Hal böyleyken, …’dan alınan bir takım sağlık belgelerinin dosyaya sunulmasına rağmen, bu belgelerin davacının olay anında …’da bulunduğunu kanıtlayacak nitelikte olmadığı davacı tarafından 01/01/2017 gecesi … gece kulübünde bulunduğuna dair ispata yarar herhangi bir bilgi ve belgenin dosyaya sunulmadığı, İdare Mahkemesi tarafından da bu yönde bir araştırma yapılmadığı, eksik inceleme ile hüküm kurulduğu görülmüştür.
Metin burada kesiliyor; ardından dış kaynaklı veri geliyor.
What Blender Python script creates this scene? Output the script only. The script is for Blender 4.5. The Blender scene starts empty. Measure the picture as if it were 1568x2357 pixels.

Bu durumda, davacının silahlı saldırı sonrasında stres bozukluğu yaşadığı, gerekçesiyle sosyal risk ilkesi uyarınca davanın kısmen kabulü, kısmen reddi yönündeki … İdare Mahkemesi kararına yönelik davalı idarelerin istinaf istemlerinin reddine ilişkin temyize konu Bölge İdare Mahkemesi kararında hukuki isabet bulunmamaktadır.

KARAR SONUCU :
Açıklanan nedenlerle;
1. Davacının temyiz isteminin reddine, davalı idarelerin temyiz istemlerinin kabulüne,
2. Davanın kısmen kabulü, kısmen reddine ilişkin … İdare Mahkemesi kararına yönelik olarak yapılan istinaf başvurularının reddi yolundaki temyize konu …Bölge İdare Mahkemesi … İdare Dava Dairesinin … tarih ve E:…, K:… sayılı kararının BOZULMASINA,
3. Yeniden bir karar verilmek üzere dosyanın … Bölge İdare Mahkemesi … İdare Dava Dairesine gönderilmesine, 03/11/2020 tarihinde kesin olarak oybirliğiyle karar verildi.